#### THE REQUEST
The entries below contain a line with "Write a Blender" and a line with "else: sock.default_value = v". Quote exactly those two lines and all lines between them.

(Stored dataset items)
::::::::::
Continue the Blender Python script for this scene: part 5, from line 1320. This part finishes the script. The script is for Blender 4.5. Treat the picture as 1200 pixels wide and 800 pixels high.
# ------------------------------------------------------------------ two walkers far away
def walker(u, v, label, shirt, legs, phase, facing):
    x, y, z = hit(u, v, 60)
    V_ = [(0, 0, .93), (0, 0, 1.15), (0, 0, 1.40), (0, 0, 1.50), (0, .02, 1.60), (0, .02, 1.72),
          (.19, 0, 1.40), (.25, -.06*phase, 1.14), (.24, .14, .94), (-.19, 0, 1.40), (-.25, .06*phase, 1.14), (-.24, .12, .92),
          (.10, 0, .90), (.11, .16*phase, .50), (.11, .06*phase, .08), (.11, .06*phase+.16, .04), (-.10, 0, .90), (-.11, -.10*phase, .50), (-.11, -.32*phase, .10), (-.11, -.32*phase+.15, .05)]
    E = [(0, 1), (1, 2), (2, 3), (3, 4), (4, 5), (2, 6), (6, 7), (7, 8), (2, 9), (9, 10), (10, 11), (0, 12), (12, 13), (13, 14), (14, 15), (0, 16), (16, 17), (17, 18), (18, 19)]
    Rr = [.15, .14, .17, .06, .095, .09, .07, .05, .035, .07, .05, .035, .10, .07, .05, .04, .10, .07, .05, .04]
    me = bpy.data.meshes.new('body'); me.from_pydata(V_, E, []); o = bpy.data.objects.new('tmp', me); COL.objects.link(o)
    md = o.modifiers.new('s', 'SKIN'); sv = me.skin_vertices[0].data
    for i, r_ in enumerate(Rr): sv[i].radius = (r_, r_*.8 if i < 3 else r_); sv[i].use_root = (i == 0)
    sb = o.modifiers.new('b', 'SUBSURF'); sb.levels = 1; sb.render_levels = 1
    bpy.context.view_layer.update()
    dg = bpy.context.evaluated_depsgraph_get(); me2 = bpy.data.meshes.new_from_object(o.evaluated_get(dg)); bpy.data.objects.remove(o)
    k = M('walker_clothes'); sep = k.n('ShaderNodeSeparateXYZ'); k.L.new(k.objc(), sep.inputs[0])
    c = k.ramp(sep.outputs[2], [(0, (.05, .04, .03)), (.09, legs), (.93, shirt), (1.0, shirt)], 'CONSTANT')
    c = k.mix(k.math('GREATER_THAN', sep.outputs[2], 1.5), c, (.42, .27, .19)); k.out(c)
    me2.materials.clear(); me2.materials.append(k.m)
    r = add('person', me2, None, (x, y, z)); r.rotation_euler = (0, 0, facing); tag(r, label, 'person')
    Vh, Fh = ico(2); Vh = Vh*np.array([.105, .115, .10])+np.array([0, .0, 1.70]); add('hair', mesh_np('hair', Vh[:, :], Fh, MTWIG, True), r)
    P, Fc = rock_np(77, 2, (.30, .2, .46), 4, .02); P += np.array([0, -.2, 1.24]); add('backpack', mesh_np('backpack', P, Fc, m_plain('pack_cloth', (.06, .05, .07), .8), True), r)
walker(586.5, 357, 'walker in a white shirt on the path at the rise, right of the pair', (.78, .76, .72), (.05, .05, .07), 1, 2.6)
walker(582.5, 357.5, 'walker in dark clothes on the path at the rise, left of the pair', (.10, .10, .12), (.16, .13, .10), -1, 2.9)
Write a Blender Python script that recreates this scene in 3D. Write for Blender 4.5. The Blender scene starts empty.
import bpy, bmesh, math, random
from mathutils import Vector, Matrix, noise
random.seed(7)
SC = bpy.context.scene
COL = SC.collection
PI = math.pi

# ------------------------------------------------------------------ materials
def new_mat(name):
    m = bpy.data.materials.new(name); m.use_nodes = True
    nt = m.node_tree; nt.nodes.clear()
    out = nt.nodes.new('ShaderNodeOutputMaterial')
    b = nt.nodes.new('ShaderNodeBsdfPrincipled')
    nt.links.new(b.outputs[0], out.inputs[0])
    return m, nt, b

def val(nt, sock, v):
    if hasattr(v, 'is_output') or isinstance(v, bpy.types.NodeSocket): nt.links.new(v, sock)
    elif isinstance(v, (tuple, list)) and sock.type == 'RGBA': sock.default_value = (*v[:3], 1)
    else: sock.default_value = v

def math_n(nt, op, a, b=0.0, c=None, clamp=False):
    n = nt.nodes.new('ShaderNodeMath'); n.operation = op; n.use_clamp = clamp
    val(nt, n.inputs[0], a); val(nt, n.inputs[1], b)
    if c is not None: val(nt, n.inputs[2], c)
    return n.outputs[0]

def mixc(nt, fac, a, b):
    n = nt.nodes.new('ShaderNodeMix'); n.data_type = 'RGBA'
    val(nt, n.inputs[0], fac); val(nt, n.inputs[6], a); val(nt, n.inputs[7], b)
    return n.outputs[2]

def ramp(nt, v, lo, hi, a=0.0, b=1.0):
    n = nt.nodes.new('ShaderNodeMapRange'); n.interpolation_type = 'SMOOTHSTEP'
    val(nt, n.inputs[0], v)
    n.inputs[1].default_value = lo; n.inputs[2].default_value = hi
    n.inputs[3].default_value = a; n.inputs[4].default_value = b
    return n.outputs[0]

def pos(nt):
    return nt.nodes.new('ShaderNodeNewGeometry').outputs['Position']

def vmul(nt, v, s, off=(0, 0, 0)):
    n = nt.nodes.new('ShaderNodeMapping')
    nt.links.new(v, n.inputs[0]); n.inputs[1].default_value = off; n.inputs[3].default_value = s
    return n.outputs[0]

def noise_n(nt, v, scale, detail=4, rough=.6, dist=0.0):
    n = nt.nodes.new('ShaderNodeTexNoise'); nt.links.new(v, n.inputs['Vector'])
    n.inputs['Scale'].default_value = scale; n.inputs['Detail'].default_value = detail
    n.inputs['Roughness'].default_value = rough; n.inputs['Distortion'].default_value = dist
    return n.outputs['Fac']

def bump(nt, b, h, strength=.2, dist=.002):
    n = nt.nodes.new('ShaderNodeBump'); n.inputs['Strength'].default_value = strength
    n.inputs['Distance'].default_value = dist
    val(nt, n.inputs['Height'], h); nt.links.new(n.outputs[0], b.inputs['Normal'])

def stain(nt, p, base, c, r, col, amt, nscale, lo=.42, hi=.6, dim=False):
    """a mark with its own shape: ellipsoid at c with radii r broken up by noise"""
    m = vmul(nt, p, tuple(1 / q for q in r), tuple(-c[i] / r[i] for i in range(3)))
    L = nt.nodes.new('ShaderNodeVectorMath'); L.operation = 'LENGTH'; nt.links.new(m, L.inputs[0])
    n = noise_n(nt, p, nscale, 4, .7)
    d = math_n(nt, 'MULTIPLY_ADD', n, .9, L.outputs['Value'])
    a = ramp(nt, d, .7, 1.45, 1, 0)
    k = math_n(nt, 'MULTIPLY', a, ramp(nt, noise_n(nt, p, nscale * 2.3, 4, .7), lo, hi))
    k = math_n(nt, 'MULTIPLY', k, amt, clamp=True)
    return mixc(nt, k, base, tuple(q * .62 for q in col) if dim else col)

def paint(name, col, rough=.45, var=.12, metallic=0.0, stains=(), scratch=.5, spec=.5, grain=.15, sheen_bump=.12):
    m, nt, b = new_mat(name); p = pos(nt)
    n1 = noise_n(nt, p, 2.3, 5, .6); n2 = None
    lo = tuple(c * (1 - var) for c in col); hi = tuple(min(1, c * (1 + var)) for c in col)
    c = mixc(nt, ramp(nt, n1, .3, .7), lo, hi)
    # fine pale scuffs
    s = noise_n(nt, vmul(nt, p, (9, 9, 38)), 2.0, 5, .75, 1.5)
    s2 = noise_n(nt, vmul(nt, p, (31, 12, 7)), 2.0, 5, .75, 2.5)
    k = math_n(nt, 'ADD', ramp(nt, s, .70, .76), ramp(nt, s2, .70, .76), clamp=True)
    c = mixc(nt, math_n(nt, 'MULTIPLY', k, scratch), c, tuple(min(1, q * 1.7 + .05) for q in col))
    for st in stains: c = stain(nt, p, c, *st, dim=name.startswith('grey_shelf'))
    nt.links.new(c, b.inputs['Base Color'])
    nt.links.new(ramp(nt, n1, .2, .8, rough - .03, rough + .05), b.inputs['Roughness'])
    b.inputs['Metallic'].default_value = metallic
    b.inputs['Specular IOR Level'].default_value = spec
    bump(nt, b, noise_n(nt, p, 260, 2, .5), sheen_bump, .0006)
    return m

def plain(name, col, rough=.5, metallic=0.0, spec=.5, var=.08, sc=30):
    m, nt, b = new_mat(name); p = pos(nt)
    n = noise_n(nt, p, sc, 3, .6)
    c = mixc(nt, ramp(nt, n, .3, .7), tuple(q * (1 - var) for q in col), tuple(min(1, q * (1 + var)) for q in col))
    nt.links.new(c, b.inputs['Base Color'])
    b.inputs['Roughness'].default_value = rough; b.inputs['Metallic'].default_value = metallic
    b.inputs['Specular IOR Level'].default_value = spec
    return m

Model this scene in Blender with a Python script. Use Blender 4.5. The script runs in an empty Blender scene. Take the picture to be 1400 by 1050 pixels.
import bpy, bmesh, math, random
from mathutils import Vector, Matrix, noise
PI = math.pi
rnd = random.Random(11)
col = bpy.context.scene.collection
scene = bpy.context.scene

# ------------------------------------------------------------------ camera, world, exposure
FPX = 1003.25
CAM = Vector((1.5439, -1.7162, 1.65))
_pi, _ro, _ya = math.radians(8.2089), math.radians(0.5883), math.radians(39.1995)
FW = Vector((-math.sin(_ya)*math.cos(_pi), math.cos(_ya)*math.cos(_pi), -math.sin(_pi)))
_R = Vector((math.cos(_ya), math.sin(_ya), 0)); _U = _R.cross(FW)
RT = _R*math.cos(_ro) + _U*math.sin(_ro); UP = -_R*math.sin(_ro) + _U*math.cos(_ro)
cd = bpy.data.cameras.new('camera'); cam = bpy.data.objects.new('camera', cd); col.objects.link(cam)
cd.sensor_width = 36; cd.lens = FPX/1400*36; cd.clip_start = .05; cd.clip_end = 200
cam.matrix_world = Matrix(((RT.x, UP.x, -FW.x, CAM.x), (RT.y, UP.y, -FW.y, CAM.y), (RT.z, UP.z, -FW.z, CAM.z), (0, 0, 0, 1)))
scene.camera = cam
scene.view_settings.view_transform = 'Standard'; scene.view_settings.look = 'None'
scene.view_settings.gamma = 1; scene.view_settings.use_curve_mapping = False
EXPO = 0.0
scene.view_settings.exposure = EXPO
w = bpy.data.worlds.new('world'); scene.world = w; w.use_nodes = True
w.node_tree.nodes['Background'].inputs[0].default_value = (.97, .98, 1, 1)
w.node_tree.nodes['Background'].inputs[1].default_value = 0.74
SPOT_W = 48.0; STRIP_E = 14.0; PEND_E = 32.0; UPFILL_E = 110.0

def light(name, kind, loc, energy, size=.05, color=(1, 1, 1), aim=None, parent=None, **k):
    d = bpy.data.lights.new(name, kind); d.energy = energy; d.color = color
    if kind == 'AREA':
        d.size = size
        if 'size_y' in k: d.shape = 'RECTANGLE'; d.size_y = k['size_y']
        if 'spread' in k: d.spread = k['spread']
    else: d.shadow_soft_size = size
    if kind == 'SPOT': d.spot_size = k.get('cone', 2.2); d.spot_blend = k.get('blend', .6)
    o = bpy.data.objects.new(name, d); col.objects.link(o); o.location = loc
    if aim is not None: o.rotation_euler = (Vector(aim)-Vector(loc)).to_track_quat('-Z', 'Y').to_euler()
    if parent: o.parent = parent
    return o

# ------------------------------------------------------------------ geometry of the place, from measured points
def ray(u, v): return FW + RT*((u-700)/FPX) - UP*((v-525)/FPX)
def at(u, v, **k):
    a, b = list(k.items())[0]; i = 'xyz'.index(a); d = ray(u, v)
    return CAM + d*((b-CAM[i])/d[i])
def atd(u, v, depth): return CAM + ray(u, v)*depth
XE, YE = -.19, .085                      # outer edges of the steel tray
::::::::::
#### RESULT FOR THIS TASK
Write a Blender Python script that recreates this scene in 3D. Write for Blender 4.5. The Blender scene starts empty.
import bpy, bmesh, math, random
from mathutils import Vector, Matrix, noise
random.seed(7)
SC = bpy.context.scene
COL = SC.collection
PI = math.pi

# ------------------------------------------------------------------ materials
def new_mat(name):
    m = bpy.data.materials.new(name); m.use_nodes = True
    nt = m.node_tree; nt.nodes.clear()
    out = nt.nodes.new('ShaderNodeOutputMaterial')
    b = nt.nodes.new('ShaderNodeBsdfPrincipled')
    nt.links.new(b.outputs[0], out.inputs[0])
    return m, nt, b

def val(nt, sock, v):
    if hasattr(v, 'is_output') or isinstance(v, bpy.types.NodeSocket): nt.links.new(v, sock)
    elif isinstance(v, (tuple, list)) and sock.type == 'RGBA': sock.default_value = (*v[:3], 1)
    else: sock.default_value = v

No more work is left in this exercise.